**WHAT IS ASKED:** Search the records for the word "Write" and pick out every line that has it.

**PROVIDED INFORMATION:**
►

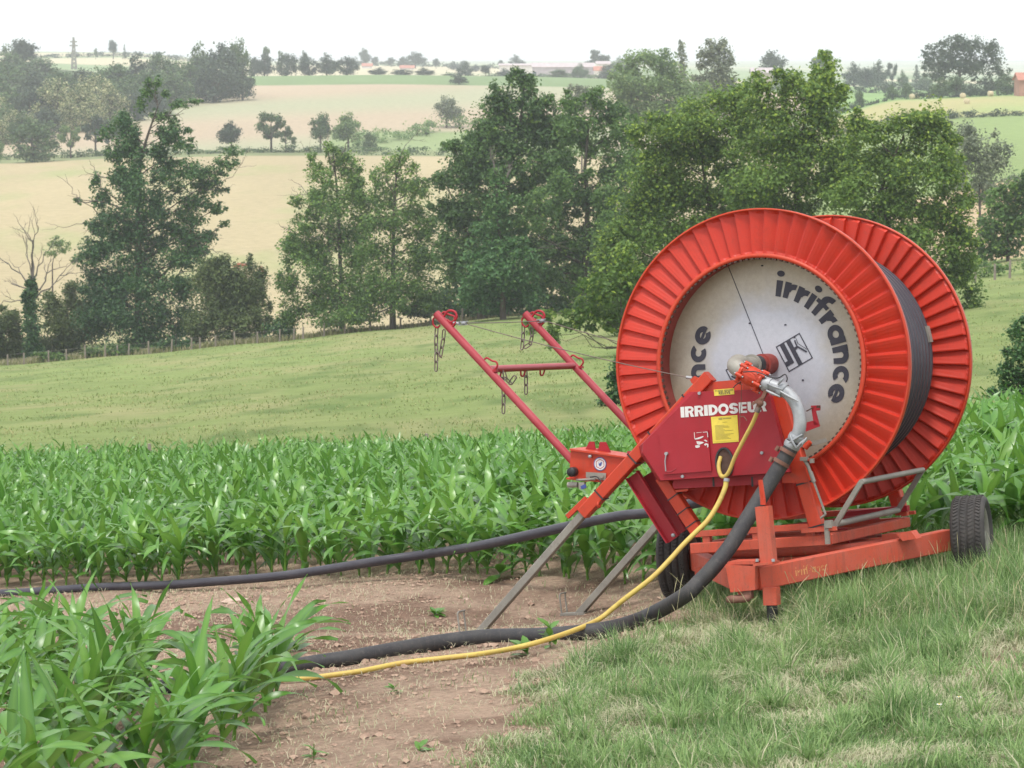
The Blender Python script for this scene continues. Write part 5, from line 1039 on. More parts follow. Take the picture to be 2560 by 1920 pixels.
fartree(246,118,11,1900,'round','far_leaf','tiny tree left of the lone left skyline tree','skyline trees on the left')
fartree(1495,115,66,1700,'open','far_dark_leaf','tall spreading blue grey tree above the farm sheds',SK)
fartree(1925,122,84,1250,'bushy','far_dark_leaf','wide hazy tree behind the grey roofed house on the skyline',SK)
fartree(2050,112,64,1200,'open','far_leaf','tall feathery hazy tree above the tallest bright green tree',SK)
tree('oak','huge round oak on the right skyline above the straw bales','tree',830,(2400,228),[(2400,200),(2400,170),(2400,140)],
 [(2345,150,44,36),(2370,120,40,26),(2410,110,44,26),(2450,125,40,30),(2480,150,34,34),(2400,160,60,34),(2330,130,24,24),(2440,170,44,28),(2350,180,34,24),(2500,180,26,22),(2320,168,18,14)],'far_dark_leaf',.8,dens=1.5,tr=.9,seed=60,clump=8)
HB='bushes of the hedge above the straw bales'
for n_o,(px,top,w,d,lf) in enumerate(sorted([(2345,192,60,790,'far_leaf'),(2385,185,60,795,'far_leaf'),(2455,190,60,795,'far_dark_leaf'),(2510,180,70,800,'far_leaf'),(2225,212,40,800,'far_leaf'),(2260,205,34,880,'far_leaf'),(2145,220,30,790,'far_leaf'),(2550,200,50,800,'far_leaf'),(2420,205,40,790,'far_dark_leaf')])):
    fartree(px,top,w,d,'bushy',lf,ORD[n_o]+' bush from the left in the hedge above the straw bales',HB,name='bush')
# low hedges: one long hedge each
def hedge(name,label,pts,d,hgt,wid,leaf,size,seed,step=1.5,dens=2.4,cat='hedge'):
    rng=np.random.default_rng(seed); C=[];R=[]
    for (p0,p1) in zip(pts[:-1],pts[1:]):
        n=max(2,int(abs(p1[0]-p0[0])*((p0[1]+p1[1])/2)/F/step))
        for i in range(n):
            t=i/n; q=gp(p0[0]+(p1[0]-p0[0])*t,p0[1]+(p1[1]-p0[1])*t); h=hgt*rng.uniform(.45,1.25); C.append(q+np.array([rng.normal(0,.3),rng.normal(0,wid*.3),h*.45])); R.append([step*rng.uniform(.7,1.3),wid*.6,h*.6])
    C=np.array(C);R=np.array(R); n=np.maximum(8,(R[:,0]*R[:,2]*3.1*dens/(size*size*.42))).astype(int)
    V,Fq,ti,al=leafcloud(C,R,n,size,rng,clump=6,ctint=rng.normal(0,.15,len(C))); o0=C[0].copy(); V-=o0
    o=link(name,npmesh(name,V,Fq,MT[leaf],{'tint':ti,'alt':al})); o.location=tuple(o0); tag(o,label,cat); return o
hedge('hedge','low rough hedge between the tan field and the pale wheat field',[(-60,775),(200,775),(500,776),(800,778),(960,782)],775,2.0,3,'far_leaf',.5,71,3)
hedge('hedge','pale bushy hedge curving right of the bare twiggy oak top',[(900,800),(1000,825),(1130,860),(1250,870)],800,4.5,9,'pale_leaf',.7,72,5)
hedge('hedge','dark low hedge under the lone round tree',[(930,755),(1100,760),(1200,770)],760,2.6,5,'far_leaf',.6,73,4)
hedge('hedge','low hedge line below the hay field on the right',[(2090,662),(2300,660),(2600,655)],660,1.8,2,'far_dark_leaf',.4,74,2)
hedge('hedge','dark hedge along the top of the hay field on the right',[(2060,795),(2300,788),(2600,785)],790,2.0,2,'far_dark_leaf',.45,75,2)
hedge('hedge','grey green hedge crossing the field behind the willow',[(2380,470),(2480,460),(2600,455)],465,3,5,'willow_leaf',.5,76,3)
hedge('hedge','dark scrub line on the meadow at the right behind the drum',[(2430,235),(2500,230),(2620,226)],230,2.2,2,'oak_leaf',.25,77,1.5)
hedge('hedge','long ragged hedge of trees along the plateau skyline above the wheat field',[(830,2450),(1000,2350),(1150,2300),(1300,2200)],2300,4.5,6,'far_dark_leaf',1.4,78,7)
hedge('hedge','hazy hedge on the plateau in front of the farm sheds',[(1130,1480),(1300,1470),(1540,1450)],1470,3.2,5,'far_leaf',.9,79,5)
hedge('hedge','hazy hedge across the green plateau field on the right',[(1940,1150),(2150,1130),(2420,1120)],1130,4,5,'far_dark_leaf',.8,80,4)
hedge('hedge','dark hedge at the far side of the plateau on the left skyline',[(100,2000),(320,2050),(640,2200)],2100,4,6,'far_dark_leaf',1.3,83,8)
# straw bales
def bale(px,py,r=.78):
    P=hit(px,py+8,600,800); b=MB(); b.lathe([(0,-.6),(r-.04,-.6),(r,-.54),(r,.54),(r-.04,.6),(0,.6)],28,(0,0,0),'Y'); o=b.build('straw_bale',MT['straw']); o.location=(P[0],P[1],P[2]+r-.05); o.rotation_euler=(0,0,.5+px*.3); return o
MT['straw']=paint('straw',(.50,.42,.27),dirt=(.3,.24,.13),amount=.6,rough=.9,scale=4,bump=.8)
for i,(px,py,l) in enumerate([(2280,240,'leftmost straw bale, touching its neighbour below the hedge'),(2293,239,'second straw bale from the left, close beside the leftmost'),(2322,238,'straw bale a little right of the touching pair'),(2407,238,'upper straw bale under the huge round oak'),(2417,252,'lower straw bale below the one under the huge oak'),(2476,233,'rightmost straw bale at the top of the hay field')]):
    tag(bale(px,py),l,'straw bale','round straw bales on the hay field')
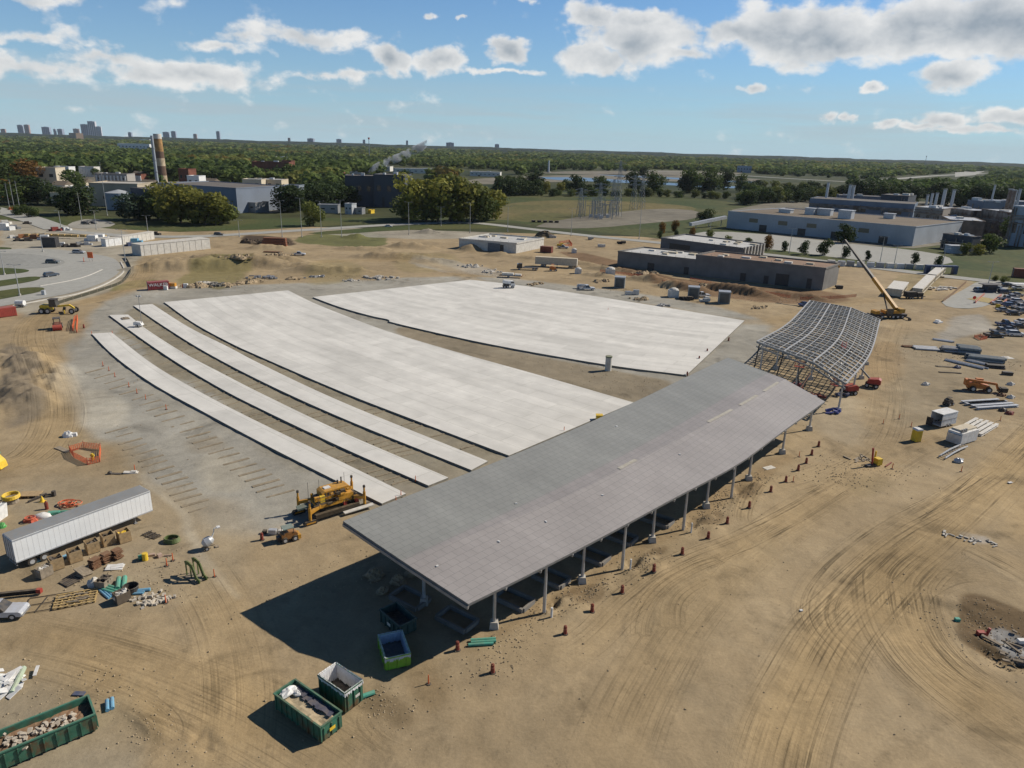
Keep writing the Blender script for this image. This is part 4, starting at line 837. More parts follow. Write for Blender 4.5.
def leaf_cloud(n,seed,size,shape='round',lobes=9,jit=.45):
    """unit-height crown: leaf-sized quads gathered on uneven lobes; returns verts, faces (numpy)"""
    r=np.random.default_rng(seed); C=[]
    for i in range(lobes):
        a=r.uniform(0,2*PI); z=.16+.68*((i+.5)/lobes) if shape!='tall' else .2+.7*((i+.5)/lobes)
        wd=(.30 if shape!='tall' else .13)*math.sin(PI*min(1,max(.12,(z-.05)/1.0)))**.6; C.append((math.cos(a)*wd*r.uniform(.3,1),math.sin(a)*wd*r.uniform(.3,1),z,r.uniform(.17,.27)*(1 if shape!='tall' else .62)))
    C=np.array(C); k=r.integers(0,lobes,n); d=r.normal(size=(n,3)); d/=np.linalg.norm(d,axis=1)[:,None]; d[:,2]*=.85
    P=C[k,:3]+d*(C[k,3]*r.uniform(.62,1.08,n))[:,None]
    nrm=d+r.normal(size=(n,3))*jit; nrm/=np.linalg.norm(nrm,axis=1)[:,None]; t=np.cross(nrm,r.normal(size=(n,3))); t/=np.linalg.norm(t,axis=1)[:,None]; b=np.cross(nrm,t)
    s=size*r.uniform(.6,1.4,n)[:,None]; q=np.stack([P-t*s-b*s*.7,P+t*s-b*s*.5,P+t*s*.8+b*s*.8,P-t*s*.7+b*s*.6],1)
    return q.reshape(-1,3),C
def tree_proto(kind,seed,shape,n=1500,size=.030):
    v,C=leaf_cloud(n,seed,size,shape,11); me=bpy.data.meshes.new('crown'); nv=len(v); me.from_pydata(v.tolist(),[],[(4*i,4*i+1,4*i+2,4*i+3) for i in range(nv//4)]); me.materials.append(LF[kind]); me.update()
    t=thing('tree','tree','tree',(0,0,-500)); c=bpy.data.objects.new('crown',me); COL.objects.link(c); c.parent=t
    mb=MB().cyl((0,0,0),(0,0,.35),.022,.015,7); 
    for q in C[:6]: mb.cyl((0,0,.2+.1*random.random()),tuple(q[:3]),.011,.004,5)
    mb.build('trunk',BARK,t); return t
PROT={}
def tree(P,h,kind,label,shape='round',group=None,wf=1.0,seed=None):
    s=(seed if seed is not None else random.randrange(4)); k=(kind,shape,s)
    if k not in PROT: PROT[k]=tree_proto(kind,hash((len(PROT),7))%1000+s*13,shape); o=PROT[k]; o.location=P; o.rotation_euler=(0,0,0)
    else: o=copy_tree(PROT[k],P)
    o.name='tree'; o.scale=(h*wf,h*wf,h); o.rotation_euler=(0,0,random.uniform(0,6.28)); o['label']=label
    if group: o['group']=group
    elif 'group' in o: del o['group']
    return o
def tree_px(x,yb,yt,kind,label,shape='round',group=None,wf=1.0):
    P=flat(x,yb); return tree(P,hpx(P,yb-yt)*1.04,kind,label,shape,group,wf)
rs=random.Random(21)
def c4(ox,oy,s,*pts): return [(ox+x/s,oy+y/s) for x,y in pts]
LINER=mat('white_liner_sheet',(.60,.60,.60),.6,0,.12,3,.3); LINERB=mat('pale_blue_liner_sheet',(.42,.48,.56),.6,0,.12,3,.3)
# ---- dumpsters
dumpster(c4(200,588,4.267,(404,393),(605,527),(513,600),(318,450)),1.75,'long green dumpster heaped with sand, nearest the camera beside the white-lined dumpster',GREEN,load=(SAND,.78,'sand'),sticker=(1,.0,'x',YEL2,.6))
d_=bpy.data.objects['dumpster']; mb=MB(); r=random.Random(2)
for i in range(14): mb.bx((-2.3+i*.36,.62+r.uniform(-.08,.08),1.5+r.uniform(-.03,.06)),(.42,.72+r.uniform(-.1,.15),.08),r.uniform(-.2,.2),r.uniform(-.15,.15))
mb.build('dark_liner',mat('dark_blue_sheet',(.03,.045,.09),.5),d_); mb=MB().blob((-2.5,-.1,1.55),.5,.9,.35,3,12,4,.25).blob((-1.9,.3,1.5),.6,.3,.25,4,10,4,.2); mb.build('white_cloth',WHITE,d_)
dumpster(c4(200,588,4.267,(500,370),(585,325),(698,400),(612,447)),2.3,'tall green dumpster with a white plastic liner over its rim',GREEN,liner=LINER,load=(mat('dark_waste',(.08,.07,.06),.9),.35,'x'),sticker=(1,.3,'x',OFFW,.5),seed=4,longribs=6)
dumpster(c4(200,588,4.267,(862,182),(898,285),(790,300),(760,205)),1.5,'lime green dumpster with a pale liner in the shadow of the grey roof',LIME,liner=LINERB,load=(mat('grey_waste',(.12,.12,.13),.9),.35,'x'),seed=6,longribs=4,door=False)
dumpster(c4(200,588,4.267,(840,65),(925,130),(850,168),(765,90)),1.5,'dark teal dumpster deep in the shadow behind the lime green one',DTEAL,load=(BLACK,.5,'x'),sticker=(.0,-1,'y',OFFW,.6),seed=7,longribs=5)
dumpster([(88.2,697),(95,713),(-12,760),(-19,737)],1.75,'long green dumpster of broken rubble at the lower left corner',GREEN,load=(mat('rusty_dirt',(.17,.09,.05),.95,0,.3,1),.70,'rubble'),sticker=(.0,-1,'y',YEL2,.9),seed=9,rim=mat('teal_green_rim',(.02,.17,.12),.5,0,.2,1))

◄

**IN RESPONSE:**
The Blender Python script for this scene continues. Write part 5, from line 1039 on. More parts follow. Take the picture to be 2560 by 1920 pixels.
Keep writing the Blender script for this image. This is part 4, starting at line 837. More parts follow. Write for Blender 4.5.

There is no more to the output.